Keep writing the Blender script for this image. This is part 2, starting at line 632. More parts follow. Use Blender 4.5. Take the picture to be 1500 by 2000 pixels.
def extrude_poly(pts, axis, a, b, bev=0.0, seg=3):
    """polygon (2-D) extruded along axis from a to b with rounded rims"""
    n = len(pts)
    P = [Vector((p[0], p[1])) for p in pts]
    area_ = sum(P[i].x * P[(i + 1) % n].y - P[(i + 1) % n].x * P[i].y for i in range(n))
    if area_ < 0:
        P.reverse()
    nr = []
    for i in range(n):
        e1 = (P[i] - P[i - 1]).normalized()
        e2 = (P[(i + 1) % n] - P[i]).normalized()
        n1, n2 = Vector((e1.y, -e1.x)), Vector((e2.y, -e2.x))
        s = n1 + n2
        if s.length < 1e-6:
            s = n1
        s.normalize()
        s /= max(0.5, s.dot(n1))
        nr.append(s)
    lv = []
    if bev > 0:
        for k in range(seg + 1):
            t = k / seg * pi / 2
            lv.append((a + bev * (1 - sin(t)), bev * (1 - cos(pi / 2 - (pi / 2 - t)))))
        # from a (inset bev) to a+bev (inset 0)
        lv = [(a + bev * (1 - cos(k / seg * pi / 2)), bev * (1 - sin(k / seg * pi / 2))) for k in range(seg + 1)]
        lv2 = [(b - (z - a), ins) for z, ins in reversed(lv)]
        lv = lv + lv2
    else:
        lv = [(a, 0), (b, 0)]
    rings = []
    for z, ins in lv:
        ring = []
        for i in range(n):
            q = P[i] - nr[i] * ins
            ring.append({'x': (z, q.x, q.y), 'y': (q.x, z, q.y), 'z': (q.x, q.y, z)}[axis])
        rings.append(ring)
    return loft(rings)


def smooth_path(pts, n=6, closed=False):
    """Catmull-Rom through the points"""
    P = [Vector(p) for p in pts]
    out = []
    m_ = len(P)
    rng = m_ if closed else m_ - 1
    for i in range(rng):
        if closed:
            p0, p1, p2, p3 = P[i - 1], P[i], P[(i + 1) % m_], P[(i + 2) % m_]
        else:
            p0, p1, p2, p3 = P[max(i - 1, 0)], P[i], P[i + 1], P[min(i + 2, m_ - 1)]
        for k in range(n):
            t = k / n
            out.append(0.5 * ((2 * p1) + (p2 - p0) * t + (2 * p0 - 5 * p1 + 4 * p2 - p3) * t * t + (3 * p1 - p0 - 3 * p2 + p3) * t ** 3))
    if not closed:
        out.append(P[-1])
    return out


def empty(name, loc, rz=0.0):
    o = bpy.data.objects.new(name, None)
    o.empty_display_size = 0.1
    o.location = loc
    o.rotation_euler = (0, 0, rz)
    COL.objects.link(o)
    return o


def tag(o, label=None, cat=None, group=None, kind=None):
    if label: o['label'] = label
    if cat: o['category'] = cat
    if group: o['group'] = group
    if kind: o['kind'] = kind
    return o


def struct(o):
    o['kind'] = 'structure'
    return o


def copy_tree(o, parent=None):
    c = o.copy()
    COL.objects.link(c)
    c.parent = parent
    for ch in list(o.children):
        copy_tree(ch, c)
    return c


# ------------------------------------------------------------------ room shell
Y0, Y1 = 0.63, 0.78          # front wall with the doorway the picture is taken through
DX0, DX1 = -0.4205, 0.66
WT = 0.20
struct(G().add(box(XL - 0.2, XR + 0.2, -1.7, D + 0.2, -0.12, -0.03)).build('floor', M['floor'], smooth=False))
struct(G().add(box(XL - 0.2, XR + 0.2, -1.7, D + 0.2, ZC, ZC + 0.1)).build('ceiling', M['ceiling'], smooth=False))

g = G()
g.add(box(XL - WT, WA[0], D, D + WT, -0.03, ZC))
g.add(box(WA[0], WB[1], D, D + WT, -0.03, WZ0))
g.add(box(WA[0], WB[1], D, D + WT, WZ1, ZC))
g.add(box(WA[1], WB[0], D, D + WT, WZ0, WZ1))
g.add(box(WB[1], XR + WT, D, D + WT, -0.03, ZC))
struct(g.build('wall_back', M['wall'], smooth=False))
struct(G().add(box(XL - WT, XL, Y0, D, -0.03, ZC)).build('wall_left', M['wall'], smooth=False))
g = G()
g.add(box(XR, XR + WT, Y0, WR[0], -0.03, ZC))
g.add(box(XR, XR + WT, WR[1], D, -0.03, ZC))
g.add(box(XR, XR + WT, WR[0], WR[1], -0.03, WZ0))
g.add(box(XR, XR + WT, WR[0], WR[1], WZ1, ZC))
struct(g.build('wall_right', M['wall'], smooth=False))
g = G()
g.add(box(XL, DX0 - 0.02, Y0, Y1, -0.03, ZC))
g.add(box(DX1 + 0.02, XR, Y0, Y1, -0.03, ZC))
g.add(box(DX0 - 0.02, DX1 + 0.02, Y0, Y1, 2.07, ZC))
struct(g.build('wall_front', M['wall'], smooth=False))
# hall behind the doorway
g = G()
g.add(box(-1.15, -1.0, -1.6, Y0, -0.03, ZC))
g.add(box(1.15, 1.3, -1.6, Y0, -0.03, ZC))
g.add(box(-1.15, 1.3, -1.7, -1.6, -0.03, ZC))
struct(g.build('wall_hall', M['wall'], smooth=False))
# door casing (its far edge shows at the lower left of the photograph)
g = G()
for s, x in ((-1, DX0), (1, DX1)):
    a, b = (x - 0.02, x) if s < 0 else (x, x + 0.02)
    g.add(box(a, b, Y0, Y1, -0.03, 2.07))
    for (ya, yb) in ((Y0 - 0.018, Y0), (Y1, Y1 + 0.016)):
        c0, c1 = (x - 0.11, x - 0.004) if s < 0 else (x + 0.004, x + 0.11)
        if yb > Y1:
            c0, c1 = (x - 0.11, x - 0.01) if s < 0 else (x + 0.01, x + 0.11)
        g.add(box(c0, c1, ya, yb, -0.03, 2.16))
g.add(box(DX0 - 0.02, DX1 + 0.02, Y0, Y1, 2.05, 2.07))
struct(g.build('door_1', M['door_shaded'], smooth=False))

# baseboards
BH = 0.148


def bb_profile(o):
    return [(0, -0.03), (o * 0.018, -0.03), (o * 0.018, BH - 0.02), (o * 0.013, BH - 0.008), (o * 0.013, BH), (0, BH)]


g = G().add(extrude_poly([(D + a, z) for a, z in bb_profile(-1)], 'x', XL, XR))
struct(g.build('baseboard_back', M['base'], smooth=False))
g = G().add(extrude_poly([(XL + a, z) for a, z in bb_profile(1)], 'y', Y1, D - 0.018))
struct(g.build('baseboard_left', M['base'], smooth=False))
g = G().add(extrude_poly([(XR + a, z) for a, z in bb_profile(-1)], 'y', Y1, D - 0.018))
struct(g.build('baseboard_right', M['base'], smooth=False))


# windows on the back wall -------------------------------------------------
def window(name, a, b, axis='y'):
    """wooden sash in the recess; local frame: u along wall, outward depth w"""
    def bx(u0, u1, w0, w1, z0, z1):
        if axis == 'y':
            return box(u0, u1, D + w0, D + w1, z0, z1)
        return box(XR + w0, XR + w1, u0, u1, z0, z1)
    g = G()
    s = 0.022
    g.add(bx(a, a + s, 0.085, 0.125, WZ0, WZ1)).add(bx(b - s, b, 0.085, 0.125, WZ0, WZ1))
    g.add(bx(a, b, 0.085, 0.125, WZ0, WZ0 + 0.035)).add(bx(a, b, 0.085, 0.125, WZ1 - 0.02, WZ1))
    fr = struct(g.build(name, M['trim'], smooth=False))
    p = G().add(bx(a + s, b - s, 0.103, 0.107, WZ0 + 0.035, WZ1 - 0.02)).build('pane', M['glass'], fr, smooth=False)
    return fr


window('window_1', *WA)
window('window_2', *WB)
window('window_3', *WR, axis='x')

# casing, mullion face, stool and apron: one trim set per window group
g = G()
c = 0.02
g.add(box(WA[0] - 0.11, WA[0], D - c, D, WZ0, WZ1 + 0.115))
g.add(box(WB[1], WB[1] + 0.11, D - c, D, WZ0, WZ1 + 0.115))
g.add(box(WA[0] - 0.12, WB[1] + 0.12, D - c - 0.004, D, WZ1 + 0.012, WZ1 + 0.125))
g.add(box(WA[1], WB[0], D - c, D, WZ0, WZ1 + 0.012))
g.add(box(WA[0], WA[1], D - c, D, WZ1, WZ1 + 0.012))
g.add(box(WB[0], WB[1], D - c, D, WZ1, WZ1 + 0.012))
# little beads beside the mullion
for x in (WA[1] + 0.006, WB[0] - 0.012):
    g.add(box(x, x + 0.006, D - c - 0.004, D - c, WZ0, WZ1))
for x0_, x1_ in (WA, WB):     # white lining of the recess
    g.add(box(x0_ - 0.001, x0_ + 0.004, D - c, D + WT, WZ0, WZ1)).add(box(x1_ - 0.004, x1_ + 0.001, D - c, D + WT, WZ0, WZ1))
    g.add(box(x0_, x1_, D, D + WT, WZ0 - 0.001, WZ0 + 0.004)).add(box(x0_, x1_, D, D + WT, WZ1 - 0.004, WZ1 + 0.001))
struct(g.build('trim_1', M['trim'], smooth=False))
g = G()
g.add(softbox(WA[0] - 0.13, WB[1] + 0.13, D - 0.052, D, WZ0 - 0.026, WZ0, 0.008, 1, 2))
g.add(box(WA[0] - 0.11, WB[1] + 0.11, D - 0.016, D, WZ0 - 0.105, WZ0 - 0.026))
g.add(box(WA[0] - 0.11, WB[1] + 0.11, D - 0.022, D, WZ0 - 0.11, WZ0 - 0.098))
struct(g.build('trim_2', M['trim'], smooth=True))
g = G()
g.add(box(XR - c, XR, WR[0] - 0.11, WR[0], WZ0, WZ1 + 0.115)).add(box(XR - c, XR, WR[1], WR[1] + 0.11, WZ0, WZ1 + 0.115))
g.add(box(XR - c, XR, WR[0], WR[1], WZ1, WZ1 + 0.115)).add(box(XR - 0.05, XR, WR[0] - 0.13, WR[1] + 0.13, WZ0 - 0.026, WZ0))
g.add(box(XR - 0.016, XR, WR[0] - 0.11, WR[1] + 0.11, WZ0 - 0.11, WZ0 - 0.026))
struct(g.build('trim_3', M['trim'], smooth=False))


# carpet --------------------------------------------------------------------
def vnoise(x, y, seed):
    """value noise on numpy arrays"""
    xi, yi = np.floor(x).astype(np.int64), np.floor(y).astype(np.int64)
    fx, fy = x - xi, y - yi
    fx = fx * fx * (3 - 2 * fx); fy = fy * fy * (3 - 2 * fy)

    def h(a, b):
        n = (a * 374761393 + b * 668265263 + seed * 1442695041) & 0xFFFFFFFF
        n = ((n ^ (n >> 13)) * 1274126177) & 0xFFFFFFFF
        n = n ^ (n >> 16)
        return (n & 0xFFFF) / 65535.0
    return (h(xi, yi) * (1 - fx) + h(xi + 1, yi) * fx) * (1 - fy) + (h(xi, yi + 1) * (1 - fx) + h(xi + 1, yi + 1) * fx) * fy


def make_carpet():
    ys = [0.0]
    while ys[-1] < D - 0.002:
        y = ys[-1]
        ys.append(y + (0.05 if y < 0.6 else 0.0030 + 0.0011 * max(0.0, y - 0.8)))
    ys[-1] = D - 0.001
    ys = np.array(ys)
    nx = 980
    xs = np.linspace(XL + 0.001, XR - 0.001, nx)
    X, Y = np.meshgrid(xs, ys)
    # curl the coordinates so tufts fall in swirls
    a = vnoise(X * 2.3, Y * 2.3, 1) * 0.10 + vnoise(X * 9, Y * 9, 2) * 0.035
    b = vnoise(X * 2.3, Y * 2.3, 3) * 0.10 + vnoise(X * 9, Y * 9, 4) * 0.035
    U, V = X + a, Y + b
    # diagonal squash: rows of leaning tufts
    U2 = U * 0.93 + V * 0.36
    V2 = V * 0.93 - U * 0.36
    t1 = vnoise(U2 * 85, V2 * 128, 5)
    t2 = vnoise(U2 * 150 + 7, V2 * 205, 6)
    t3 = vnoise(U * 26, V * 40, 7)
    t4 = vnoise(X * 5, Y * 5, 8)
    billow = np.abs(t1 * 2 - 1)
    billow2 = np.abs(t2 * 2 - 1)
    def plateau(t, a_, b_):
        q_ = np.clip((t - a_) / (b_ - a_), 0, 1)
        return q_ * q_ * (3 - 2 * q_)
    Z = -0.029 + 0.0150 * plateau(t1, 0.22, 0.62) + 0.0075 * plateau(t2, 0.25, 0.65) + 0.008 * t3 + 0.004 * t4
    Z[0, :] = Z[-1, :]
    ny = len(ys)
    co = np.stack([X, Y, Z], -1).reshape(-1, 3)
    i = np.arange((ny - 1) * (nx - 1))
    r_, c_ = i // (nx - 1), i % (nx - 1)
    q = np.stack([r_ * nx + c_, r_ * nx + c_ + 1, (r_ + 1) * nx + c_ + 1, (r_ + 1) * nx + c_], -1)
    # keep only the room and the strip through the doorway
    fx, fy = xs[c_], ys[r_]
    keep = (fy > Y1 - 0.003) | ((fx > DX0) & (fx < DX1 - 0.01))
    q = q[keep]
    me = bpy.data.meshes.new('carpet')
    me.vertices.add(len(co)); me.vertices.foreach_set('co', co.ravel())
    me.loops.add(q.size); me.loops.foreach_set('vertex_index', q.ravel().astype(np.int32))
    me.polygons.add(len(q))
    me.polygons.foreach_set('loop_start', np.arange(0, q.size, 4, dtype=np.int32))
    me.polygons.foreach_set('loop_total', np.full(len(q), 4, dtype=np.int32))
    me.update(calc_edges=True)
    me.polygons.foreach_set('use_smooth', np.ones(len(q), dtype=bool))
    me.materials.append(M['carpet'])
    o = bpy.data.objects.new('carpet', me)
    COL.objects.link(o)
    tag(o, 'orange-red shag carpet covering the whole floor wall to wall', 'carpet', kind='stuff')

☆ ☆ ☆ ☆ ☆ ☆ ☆

*What is being asked:* Give back exactly the material above from its opening line to the line bearing "return loft(rings)".

*Answer to this task:*
Keep writing the Blender script for this image. This is part 2, starting at line 632. More parts follow. Use Blender 4.5. Take the picture to be 1500 by 2000 pixels.
def extrude_poly(pts, axis, a, b, bev=0.0, seg=3):
    """polygon (2-D) extruded along axis from a to b with rounded rims"""
    n = len(pts)
    P = [Vector((p[0], p[1])) for p in pts]
    area_ = sum(P[i].x * P[(i + 1) % n].y - P[(i + 1) % n].x * P[i].y for i in range(n))
    if area_ < 0:
        P.reverse()
    nr = []
    for i in range(n):
        e1 = (P[i] - P[i - 1]).normalized()
        e2 = (P[(i + 1) % n] - P[i]).normalized()
        n1, n2 = Vector((e1.y, -e1.x)), Vector((e2.y, -e2.x))
        s = n1 + n2
        if s.length < 1e-6:
            s = n1
        s.normalize()
        s /= max(0.5, s.dot(n1))
        nr.append(s)
    lv = []
    if bev > 0:
        for k in range(seg + 1):
            t = k / seg * pi / 2
            lv.append((a + bev * (1 - sin(t)), bev * (1 - cos(pi / 2 - (pi / 2 - t)))))
        # from a (inset bev) to a+bev (inset 0)
        lv = [(a + bev * (1 - cos(k / seg * pi / 2)), bev * (1 - sin(k / seg * pi / 2))) for k in range(seg + 1)]
        lv2 = [(b - (z - a), ins) for z, ins in reversed(lv)]
        lv = lv + lv2
    else:
        lv = [(a, 0), (b, 0)]
    rings = []
    for z, ins in lv:
        ring = []
        for i in range(n):
            q = P[i] - nr[i] * ins
            ring.append({'x': (z, q.x, q.y), 'y': (q.x, z, q.y), 'z': (q.x, q.y, z)}[axis])
        rings.append(ring)
    return loft(rings)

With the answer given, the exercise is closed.